▸ What you should do
Omit all pictures. Copy the rest of the material exactly.

▸ Dataset excerpt
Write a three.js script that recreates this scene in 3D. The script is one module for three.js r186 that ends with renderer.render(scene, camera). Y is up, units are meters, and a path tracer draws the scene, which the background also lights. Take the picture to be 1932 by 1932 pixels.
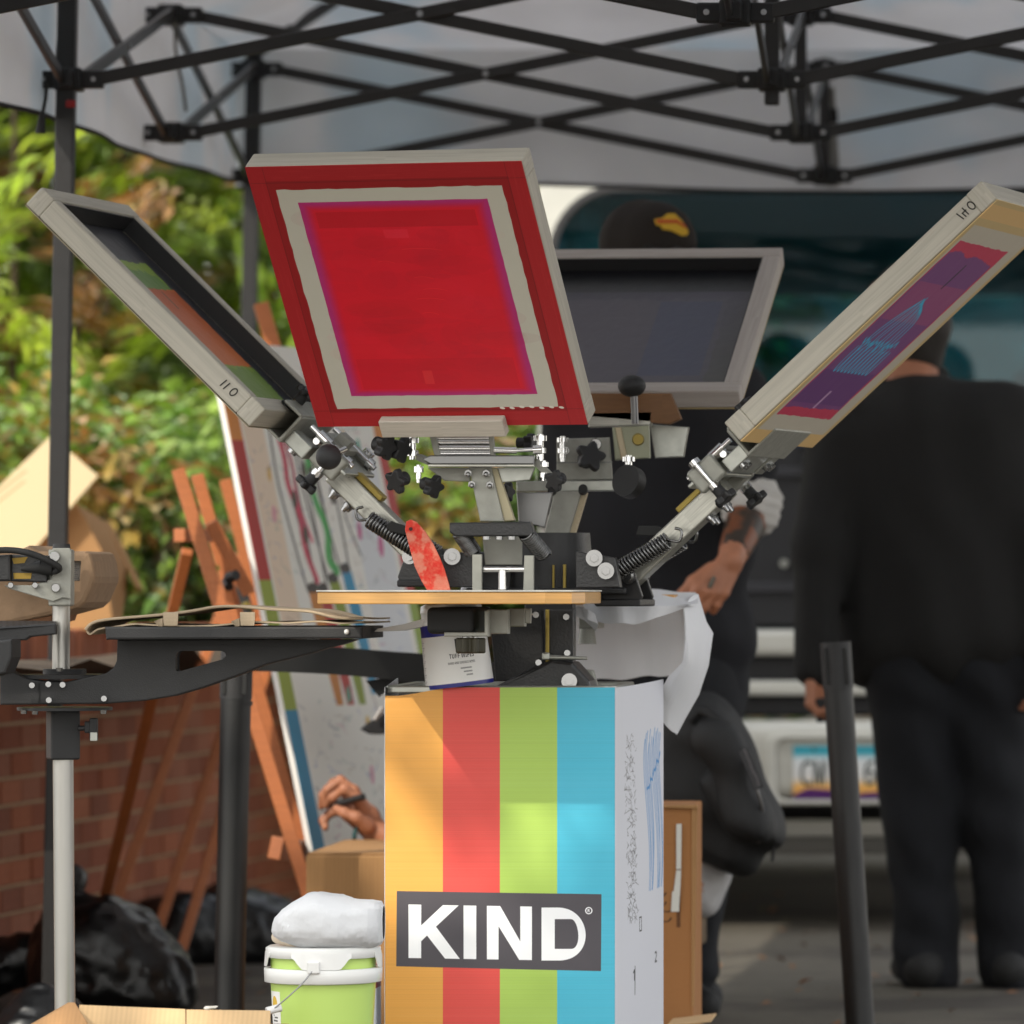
import * as THREE from 'three';
import { mergeGeometries, mergeVertices, toCreasedNormals } from 'three/addons/utils/BufferGeometryUtils.js';
import { RoundedBoxGeometry } from 'three/addons/geometries/RoundedBoxGeometry.js';

// ---------------------------------------------------------------- camera, sky, sun, exposure
const F = 11200, CX = 1980, CY = 1110, EYE = 0.98;      // long lens, shifted: the picture is the left part of a wider frame
const scene = new THREE.Scene();
const camera = new THREE.PerspectiveCamera(2 * Math.atan(CY / F) * 180 / Math.PI, 2 * CX / (2 * CY), 0.5, 400);
camera.position.set(0, EYE, 0);
camera.lookAt(0, EYE, -10);
camera.setViewOffset(2 * CX, 2 * CY, 0, 0, 1932, 1932);
camera.focus = 10.75; camera.userData.fStop = 2.3;
const renderer = new THREE.WebGLRenderer({ antialias: true });
renderer.setSize(1024, 1024);
renderer.toneMapping = THREE.LinearToneMapping;
renderer.toneMappingExposure = 1.5;
renderer.shadowMap.enabled = true;
const SKYK = 1.6, SUN = new THREE.Vector3(-0.42, 0.60, 0.68).normalize();
{
  // a hazy bright autumn sky: pale at the horizon, soft blue overhead, a wide glow round the sun
  const W = 256, H = 128, data = new Float32Array(W * H * 4);
  for (let j = 0; j < H; j++) for (let i = 0; i < W; i++) {
    const el = ((j + 0.5) / H - 0.5) * Math.PI, az = ((i + 0.5) / W * 2 - 1) * Math.PI, d = [Math.cos(el) * Math.cos(az), Math.sin(el), Math.cos(el) * Math.sin(az)];
    const t = Math.pow(Math.max(0, d[1]), 0.55), c = Math.max(0, d[0] * SUN.x + d[1] * SUN.y + d[2] * SUN.z), glow = 0.55 * Math.pow(c, 6) + 0.25 * c * c, o = (j * W + i) * 4;
    const hz = [0.88, 0.85, 0.79], zn = [0.43, 0.47, 0.54];
    for (let k = 0; k < 3; k++) data[o + k] = SKYK * (hz[k] + (zn[k] - hz[k]) * t + glow * [1, 0.96, 0.86][k]); data[o + 3] = 1;
  }
  const t = new THREE.DataTexture(data, W, H, THREE.RGBAFormat, THREE.FloatType); t.mapping = THREE.EquirectangularReflectionMapping; t.magFilter = THREE.LinearFilter; t.needsUpdate = true;
  scene.background = t; scene.environment = t;
}
const sun = new THREE.DirectionalLight(new THREE.Color(1, 0.93, 0.8), 2.5);
sun.position.copy(SUN).multiplyScalar(30).add(new THREE.Vector3(-1, 0, -12)); sun.target.position.set(-1, 0, -12);
sun.castShadow = true; sun.shadow.mapSize.set(4096, 4096);
Object.assign(sun.shadow.camera, { left: -12, right: 12, top: 12, bottom: -12, near: 1, far: 80 });
scene.add(sun, sun.target);

// ---------------------------------------------------------------- helpers
const V = (x, y, z) => new THREE.Vector3(x, y, z), UP = V(0, 1, 0);
const P = (u, v, d) => V((u - CX) / F * d, EYE - (v - CY) / F * d, -d);     // where a sight line stands at d metres
const rng = (s) => () => { s = (s + 0x6d2b79f5) | 0; let t = Math.imul(s ^ (s >>> 15), 1 | s); t = (t + Math.imul(t ^ (t >>> 7), 61 | t)) ^ t; return ((t ^ (t >>> 14)) >>> 0) / 4294967296; };
const R0 = rng(7), RR = (a, b, r = R0) => a + (b - a) * r(), lerp = THREE.MathUtils.lerp, clamp = THREE.MathUtils.clamp, sst = THREE.MathUtils.smoothstep;
const prep = (g) => { const q = g.index ? g.toNonIndexed() : g; for (const k of Object.keys(q.attributes)) if (!['position', 'normal', 'uv'].includes(k)) q.deleteAttribute(k); if (!q.attributes.uv) q.setAttribute('uv', new THREE.BufferAttribute(new Float32Array(q.attributes.position.count * 2), 2)); return q; };
const MG = (...gs) => { const a = gs.flat(9).filter(Boolean).map(prep); return a.length > 1 ? mergeGeometries(a) : a[0]; };
const boxUV = (g, s = 1) => {               // uv in metres, by the side each face looks to
  g = g.index ? g.toNonIndexed() : g; if (!g.attributes.normal) g.computeVertexNormals();
  const p = g.attributes.position, n = g.attributes.normal, uv = new Float32Array(p.count * 2);
  for (let i = 0; i < p.count; i += 3) {
    let x = 0, y = 0, z = 0; for (let k = 0; k < 3; k++) { x += Math.abs(n.getX(i + k)); y += Math.abs(n.getY(i + k)); z += Math.abs(n.getZ(i + k)); }
    for (let k = 0; k < 3; k++) { const j = i + k, a = x > y && x > z ? [p.getZ(j), p.getY(j)] : y > z ? [p.getX(j), p.getZ(j)] : [p.getX(j), p.getY(j)]; uv[j * 2] = a[0] * s; uv[j * 2 + 1] = a[1] * s; }
  }
  g.setAttribute('uv', new THREE.BufferAttribute(uv, 2)); return g;
};
const RB = (w, h, d, r = 0.003, s = 2) => new RoundedBoxGeometry(w, h, d, s, Math.min(r, w / 2.1, h / 2.1, d / 2.1));
const at = (g, x, y, z, rx = 0, ry = 0, rz = 0) => { if (rx || ry || rz) g.applyMatrix4(new THREE.Matrix4().makeRotationFromEuler(new THREE.Euler(rx, ry, rz))); return g.translate(x, y, z); };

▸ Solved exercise
Write a three.js script that recreates this scene in 3D. The script is one module for three.js r186 that ends with renderer.render(scene, camera). Y is up, units are meters, and a path tracer draws the scene, which the background also lights. Take the picture to be 1932 by 1932 pixels.
import * as THREE from 'three';
import { mergeGeometries, mergeVertices, toCreasedNormals } from 'three/addons/utils/BufferGeometryUtils.js';
import { RoundedBoxGeometry } from 'three/addons/geometries/RoundedBoxGeometry.js';

// ---------------------------------------------------------------- camera, sky, sun, exposure
const F = 11200, CX = 1980, CY = 1110, EYE = 0.98;      // long lens, shifted: the picture is the left part of a wider frame
const scene = new THREE.Scene();
const camera = new THREE.PerspectiveCamera(2 * Math.atan(CY / F) * 180 / Math.PI, 2 * CX / (2 * CY), 0.5, 400);
camera.position.set(0, EYE, 0);
camera.lookAt(0, EYE, -10);
camera.setViewOffset(2 * CX, 2 * CY, 0, 0, 1932, 1932);
camera.focus = 10.75; camera.userData.fStop = 2.3;
const renderer = new THREE.WebGLRenderer({ antialias: true });
renderer.setSize(1024, 1024);
renderer.toneMapping = THREE.LinearToneMapping;
renderer.toneMappingExposure = 1.5;
renderer.shadowMap.enabled = true;
const SKYK = 1.6, SUN = new THREE.Vector3(-0.42, 0.60, 0.68).normalize();
{
  // a hazy bright autumn sky: pale at the horizon, soft blue overhead, a wide glow round the sun
  const W = 256, H = 128, data = new Float32Array(W * H * 4);
  for (let j = 0; j < H; j++) for (let i = 0; i < W; i++) {
    const el = ((j + 0.5) / H - 0.5) * Math.PI, az = ((i + 0.5) / W * 2 - 1) * Math.PI, d = [Math.cos(el) * Math.cos(az), Math.sin(el), Math.cos(el) * Math.sin(az)];
    const t = Math.pow(Math.max(0, d[1]), 0.55), c = Math.max(0, d[0] * SUN.x + d[1] * SUN.y + d[2] * SUN.z), glow = 0.55 * Math.pow(c, 6) + 0.25 * c * c, o = (j * W + i) * 4;
    const hz = [0.88, 0.85, 0.79], zn = [0.43, 0.47, 0.54];
    for (let k = 0; k < 3; k++) data[o + k] = SKYK * (hz[k] + (zn[k] - hz[k]) * t + glow * [1, 0.96, 0.86][k]); data[o + 3] = 1;
  }
  const t = new THREE.DataTexture(data, W, H, THREE.RGBAFormat, THREE.FloatType); t.mapping = THREE.EquirectangularReflectionMapping; t.magFilter = THREE.LinearFilter; t.needsUpdate = true;
  scene.background = t; scene.environment = t;
}
const sun = new THREE.DirectionalLight(new THREE.Color(1, 0.93, 0.8), 2.5);
sun.position.copy(SUN).multiplyScalar(30).add(new THREE.Vector3(-1, 0, -12)); sun.target.position.set(-1, 0, -12);
sun.castShadow = true; sun.shadow.mapSize.set(4096, 4096);
Object.assign(sun.shadow.camera, { left: -12, right: 12, top: 12, bottom: -12, near: 1, far: 80 });
scene.add(sun, sun.target);

// ---------------------------------------------------------------- helpers
const V = (x, y, z) => new THREE.Vector3(x, y, z), UP = V(0, 1, 0);
const P = (u, v, d) => V((u - CX) / F * d, EYE - (v - CY) / F * d, -d);     // where a sight line stands at d metres
const rng = (s) => () => { s = (s + 0x6d2b79f5) | 0; let t = Math.imul(s ^ (s >>> 15), 1 | s); t = (t + Math.imul(t ^ (t >>> 7), 61 | t)) ^ t; return ((t ^ (t >>> 14)) >>> 0) / 4294967296; };
const R0 = rng(7), RR = (a, b, r = R0) => a + (b - a) * r(), lerp = THREE.MathUtils.lerp, clamp = THREE.MathUtils.clamp, sst = THREE.MathUtils.smoothstep;
const prep = (g) => { const q = g.index ? g.toNonIndexed() : g; for (const k of Object.keys(q.attributes)) if (!['position', 'normal', 'uv'].includes(k)) q.deleteAttribute(k); if (!q.attributes.uv) q.setAttribute('uv', new THREE.BufferAttribute(new Float32Array(q.attributes.position.count * 2), 2)); return q; };
const MG = (...gs) => { const a = gs.flat(9).filter(Boolean).map(prep); return a.length > 1 ? mergeGeometries(a) : a[0]; };
const boxUV = (g, s = 1) => {               // uv in metres, by the side each face looks to
  g = g.index ? g.toNonIndexed() : g; if (!g.attributes.normal) g.computeVertexNormals();
  const p = g.attributes.position, n = g.attributes.normal, uv = new Float32Array(p.count * 2);
  for (let i = 0; i < p.count; i += 3) {
    let x = 0, y = 0, z = 0; for (let k = 0; k < 3; k++) { x += Math.abs(n.getX(i + k)); y += Math.abs(n.getY(i + k)); z += Math.abs(n.getZ(i + k)); }
    for (let k = 0; k < 3; k++) { const j = i + k, a = x > y && x > z ? [p.getZ(j), p.getY(j)] : y > z ? [p.getX(j), p.getZ(j)] : [p.getX(j), p.getY(j)]; uv[j * 2] = a[0] * s; uv[j * 2 + 1] = a[1] * s; }
  }
  g.setAttribute('uv', new THREE.BufferAttribute(uv, 2)); return g;
};
const RB = (w, h, d, r = 0.003, s = 2) => new RoundedBoxGeometry(w, h, d, s, Math.min(r, w / 2.1, h / 2.1, d / 2.1));
const at = (g, x, y, z, rx = 0, ry = 0, rz = 0) => { if (rx || ry || rz) g.applyMatrix4(new THREE.Matrix4().makeRotationFromEuler(new THREE.Euler(rx, ry, rz))); return g.translate(x, y, z); };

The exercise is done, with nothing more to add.